[Rows from a 3D scene dataset]
+--

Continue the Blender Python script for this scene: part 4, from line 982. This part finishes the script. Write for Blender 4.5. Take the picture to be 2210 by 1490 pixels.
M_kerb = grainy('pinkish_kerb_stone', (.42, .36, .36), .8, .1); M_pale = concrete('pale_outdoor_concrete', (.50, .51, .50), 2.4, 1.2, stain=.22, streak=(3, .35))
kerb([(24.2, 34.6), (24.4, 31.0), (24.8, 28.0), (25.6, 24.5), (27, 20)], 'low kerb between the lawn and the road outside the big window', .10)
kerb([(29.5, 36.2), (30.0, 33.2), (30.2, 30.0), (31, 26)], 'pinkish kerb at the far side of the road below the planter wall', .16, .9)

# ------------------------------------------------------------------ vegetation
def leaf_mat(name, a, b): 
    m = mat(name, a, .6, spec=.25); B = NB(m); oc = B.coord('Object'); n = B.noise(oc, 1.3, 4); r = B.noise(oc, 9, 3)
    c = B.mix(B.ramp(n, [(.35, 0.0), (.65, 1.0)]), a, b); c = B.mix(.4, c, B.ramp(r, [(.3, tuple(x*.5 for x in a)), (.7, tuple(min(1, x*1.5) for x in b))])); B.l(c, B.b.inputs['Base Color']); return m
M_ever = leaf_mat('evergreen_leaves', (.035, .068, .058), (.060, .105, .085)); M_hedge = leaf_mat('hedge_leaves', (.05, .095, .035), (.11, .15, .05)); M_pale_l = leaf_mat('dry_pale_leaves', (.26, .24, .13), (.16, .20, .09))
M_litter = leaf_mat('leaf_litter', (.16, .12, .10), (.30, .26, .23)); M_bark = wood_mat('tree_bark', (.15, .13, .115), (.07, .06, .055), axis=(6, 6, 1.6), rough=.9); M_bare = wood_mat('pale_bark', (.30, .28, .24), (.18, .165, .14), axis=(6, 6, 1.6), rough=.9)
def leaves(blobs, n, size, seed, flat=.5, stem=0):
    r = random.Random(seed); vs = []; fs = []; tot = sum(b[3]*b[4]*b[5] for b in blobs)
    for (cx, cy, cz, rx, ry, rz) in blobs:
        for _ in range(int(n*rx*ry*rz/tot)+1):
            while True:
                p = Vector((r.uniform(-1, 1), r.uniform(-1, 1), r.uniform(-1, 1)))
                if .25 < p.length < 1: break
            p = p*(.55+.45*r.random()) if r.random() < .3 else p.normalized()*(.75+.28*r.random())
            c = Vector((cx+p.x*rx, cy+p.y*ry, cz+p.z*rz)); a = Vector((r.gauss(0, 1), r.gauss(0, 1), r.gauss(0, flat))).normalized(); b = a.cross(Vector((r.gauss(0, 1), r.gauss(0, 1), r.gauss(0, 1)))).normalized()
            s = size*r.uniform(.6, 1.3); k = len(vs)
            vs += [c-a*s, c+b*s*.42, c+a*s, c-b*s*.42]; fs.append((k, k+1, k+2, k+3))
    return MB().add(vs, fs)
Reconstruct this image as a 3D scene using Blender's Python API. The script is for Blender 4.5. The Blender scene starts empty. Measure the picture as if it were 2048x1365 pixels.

+--

### Your task:
Write out all the records above again, exactly as they stand.

### Expected output:
Continue the Blender Python script for this scene: part 4, from line 982. This part finishes the script. Write for Blender 4.5. Take the picture to be 2210 by 1490 pixels.
M_kerb = grainy('pinkish_kerb_stone', (.42, .36, .36), .8, .1); M_pale = concrete('pale_outdoor_concrete', (.50, .51, .50), 2.4, 1.2, stain=.22, streak=(3, .35))
kerb([(24.2, 34.6), (24.4, 31.0), (24.8, 28.0), (25.6, 24.5), (27, 20)], 'low kerb between the lawn and the road outside the big window', .10)
kerb([(29.5, 36.2), (30.0, 33.2), (30.2, 30.0), (31, 26)], 'pinkish kerb at the far side of the road below the planter wall', .16, .9)

# ------------------------------------------------------------------ vegetation
def leaf_mat(name, a, b): 
    m = mat(name, a, .6, spec=.25); B = NB(m); oc = B.coord('Object'); n = B.noise(oc, 1.3, 4); r = B.noise(oc, 9, 3)
    c = B.mix(B.ramp(n, [(.35, 0.0), (.65, 1.0)]), a, b); c = B.mix(.4, c, B.ramp(r, [(.3, tuple(x*.5 for x in a)), (.7, tuple(min(1, x*1.5) for x in b))])); B.l(c, B.b.inputs['Base Color']); return m
M_ever = leaf_mat('evergreen_leaves', (.035, .068, .058), (.060, .105, .085)); M_hedge = leaf_mat('hedge_leaves', (.05, .095, .035), (.11, .15, .05)); M_pale_l = leaf_mat('dry_pale_leaves', (.26, .24, .13), (.16, .20, .09))
M_litter = leaf_mat('leaf_litter', (.16, .12, .10), (.30, .26, .23)); M_bark = wood_mat('tree_bark', (.15, .13, .115), (.07, .06, .055), axis=(6, 6, 1.6), rough=.9); M_bare = wood_mat('pale_bark', (.30, .28, .24), (.18, .165, .14), axis=(6, 6, 1.6), rough=.9)
def leaves(blobs, n, size, seed, flat=.5, stem=0):
    r = random.Random(seed); vs = []; fs = []; tot = sum(b[3]*b[4]*b[5] for b in blobs)
    for (cx, cy, cz, rx, ry, rz) in blobs:
        for _ in range(int(n*rx*ry*rz/tot)+1):
            while True:
                p = Vector((r.uniform(-1, 1), r.uniform(-1, 1), r.uniform(-1, 1)))
                if .25 < p.length < 1: break
            p = p*(.55+.45*r.random()) if r.random() < .3 else p.normalized()*(.75+.28*r.random())
            c = Vector((cx+p.x*rx, cy+p.y*ry, cz+p.z*rz)); a = Vector((r.gauss(0, 1), r.gauss(0, 1), r.gauss(0, flat))).normalized(); b = a.cross(Vector((r.gauss(0, 1), r.gauss(0, 1), r.gauss(0, 1)))).normalized()
            s = size*r.uniform(.6, 1.3); k = len(vs)
            vs += [c-a*s, c+b*s*.42, c+a*s, c-b*s*.42]; fs.append((k, k+1, k+2, k+3))
    return MB().add(vs, fs)
Reconstruct this image as a 3D scene using Blender's Python API. The script is for Blender 4.5. The Blender scene starts empty. Measure the picture as if it were 2048x1365 pixels.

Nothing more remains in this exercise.